-- Start --

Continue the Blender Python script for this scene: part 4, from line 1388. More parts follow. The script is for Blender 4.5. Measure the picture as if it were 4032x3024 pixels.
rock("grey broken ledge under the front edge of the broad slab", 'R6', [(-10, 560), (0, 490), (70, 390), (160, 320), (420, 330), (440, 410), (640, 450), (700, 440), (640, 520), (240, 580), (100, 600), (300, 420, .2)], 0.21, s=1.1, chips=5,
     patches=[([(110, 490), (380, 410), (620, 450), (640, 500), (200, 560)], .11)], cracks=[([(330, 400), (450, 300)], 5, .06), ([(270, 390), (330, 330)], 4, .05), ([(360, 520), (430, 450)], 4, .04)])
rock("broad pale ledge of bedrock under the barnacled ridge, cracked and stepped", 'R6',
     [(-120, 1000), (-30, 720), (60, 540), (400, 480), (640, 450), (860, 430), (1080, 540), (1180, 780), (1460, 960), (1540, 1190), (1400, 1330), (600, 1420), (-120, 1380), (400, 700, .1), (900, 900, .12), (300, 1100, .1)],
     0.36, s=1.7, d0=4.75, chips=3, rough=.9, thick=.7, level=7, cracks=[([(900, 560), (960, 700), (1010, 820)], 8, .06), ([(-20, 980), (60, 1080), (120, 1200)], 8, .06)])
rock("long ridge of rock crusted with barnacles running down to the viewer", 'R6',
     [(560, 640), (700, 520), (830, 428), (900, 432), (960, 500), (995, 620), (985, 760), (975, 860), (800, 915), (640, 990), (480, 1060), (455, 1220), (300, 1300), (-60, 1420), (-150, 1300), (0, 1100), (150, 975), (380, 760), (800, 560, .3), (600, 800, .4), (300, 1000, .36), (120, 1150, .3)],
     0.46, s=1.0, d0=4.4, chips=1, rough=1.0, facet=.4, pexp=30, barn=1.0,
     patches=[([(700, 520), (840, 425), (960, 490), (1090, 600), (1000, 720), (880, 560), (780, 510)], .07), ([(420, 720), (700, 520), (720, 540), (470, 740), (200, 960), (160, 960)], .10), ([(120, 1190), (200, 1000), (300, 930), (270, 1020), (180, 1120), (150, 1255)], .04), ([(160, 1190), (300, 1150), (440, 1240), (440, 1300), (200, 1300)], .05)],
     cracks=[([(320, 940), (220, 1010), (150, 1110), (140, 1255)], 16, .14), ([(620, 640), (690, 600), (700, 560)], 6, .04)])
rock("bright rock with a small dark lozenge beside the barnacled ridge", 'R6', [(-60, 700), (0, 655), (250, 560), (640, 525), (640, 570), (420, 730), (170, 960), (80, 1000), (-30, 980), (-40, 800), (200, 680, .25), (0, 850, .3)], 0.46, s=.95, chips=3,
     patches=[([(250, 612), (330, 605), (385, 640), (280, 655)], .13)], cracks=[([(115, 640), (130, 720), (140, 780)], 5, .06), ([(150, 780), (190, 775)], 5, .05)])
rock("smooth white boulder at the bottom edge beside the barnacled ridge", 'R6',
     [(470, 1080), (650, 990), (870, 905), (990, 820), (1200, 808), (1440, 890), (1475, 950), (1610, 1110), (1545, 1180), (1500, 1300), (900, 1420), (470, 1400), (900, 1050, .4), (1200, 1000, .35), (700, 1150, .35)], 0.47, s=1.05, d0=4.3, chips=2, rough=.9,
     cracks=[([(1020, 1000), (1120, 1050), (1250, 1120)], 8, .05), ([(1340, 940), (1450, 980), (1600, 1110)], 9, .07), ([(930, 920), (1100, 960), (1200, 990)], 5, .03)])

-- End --

* _WORK REQUIRED_: Copy all data exactly, start to finish.

* _FULL OUTPUT_:
Continue the Blender Python script for this scene: part 4, from line 1388. More parts follow. The script is for Blender 4.5. Measure the picture as if it were 4032x3024 pixels.
rock("grey broken ledge under the front edge of the broad slab", 'R6', [(-10, 560), (0, 490), (70, 390), (160, 320), (420, 330), (440, 410), (640, 450), (700, 440), (640, 520), (240, 580), (100, 600), (300, 420, .2)], 0.21, s=1.1, chips=5,
     patches=[([(110, 490), (380, 410), (620, 450), (640, 500), (200, 560)], .11)], cracks=[([(330, 400), (450, 300)], 5, .06), ([(270, 390), (330, 330)], 4, .05), ([(360, 520), (430, 450)], 4, .04)])
rock("broad pale ledge of bedrock under the barnacled ridge, cracked and stepped", 'R6',
     [(-120, 1000), (-30, 720), (60, 540), (400, 480), (640, 450), (860, 430), (1080, 540), (1180, 780), (1460, 960), (1540, 1190), (1400, 1330), (600, 1420), (-120, 1380), (400, 700, .1), (900, 900, .12), (300, 1100, .1)],
     0.36, s=1.7, d0=4.75, chips=3, rough=.9, thick=.7, level=7, cracks=[([(900, 560), (960, 700), (1010, 820)], 8, .06), ([(-20, 980), (60, 1080), (120, 1200)], 8, .06)])
rock("long ridge of rock crusted with barnacles running down to the viewer", 'R6',
     [(560, 640), (700, 520), (830, 428), (900, 432), (960, 500), (995, 620), (985, 760), (975, 860), (800, 915), (640, 990), (480, 1060), (455, 1220), (300, 1300), (-60, 1420), (-150, 1300), (0, 1100), (150, 975), (380, 760), (800, 560, .3), (600, 800, .4), (300, 1000, .36), (120, 1150, .3)],
     0.46, s=1.0, d0=4.4, chips=1, rough=1.0, facet=.4, pexp=30, barn=1.0,
     patches=[([(700, 520), (840, 425), (960, 490), (1090, 600), (1000, 720), (880, 560), (780, 510)], .07), ([(420, 720), (700, 520), (720, 540), (470, 740), (200, 960), (160, 960)], .10), ([(120, 1190), (200, 1000), (300, 930), (270, 1020), (180, 1120), (150, 1255)], .04), ([(160, 1190), (300, 1150), (440, 1240), (440, 1300), (200, 1300)], .05)],
     cracks=[([(320, 940), (220, 1010), (150, 1110), (140, 1255)], 16, .14), ([(620, 640), (690, 600), (700, 560)], 6, .04)])
rock("bright rock with a small dark lozenge beside the barnacled ridge", 'R6', [(-60, 700), (0, 655), (250, 560), (640, 525), (640, 570), (420, 730), (170, 960), (80, 1000), (-30, 980), (-40, 800), (200, 680, .25), (0, 850, .3)], 0.46, s=.95, chips=3,
     patches=[([(250, 612), (330, 605), (385, 640), (280, 655)], .13)], cracks=[([(115, 640), (130, 720), (140, 780)], 5, .06), ([(150, 780), (190, 775)], 5, .05)])
rock("smooth white boulder at the bottom edge beside the barnacled ridge", 'R6',
     [(470, 1080), (650, 990), (870, 905), (990, 820), (1200, 808), (1440, 890), (1475, 950), (1610, 1110), (1545, 1180), (1500, 1300), (900, 1420), (470, 1400), (900, 1050, .4), (1200, 1000, .35), (700, 1150, .35)], 0.47, s=1.05, d0=4.3, chips=2, rough=.9,
     cracks=[([(1020, 1000), (1120, 1050), (1250, 1120)], 8, .05), ([(1340, 940), (1450, 980), (1600, 1110)], 9, .07), ([(930, 920), (1100, 960), (1200, 990)], 5, .03)])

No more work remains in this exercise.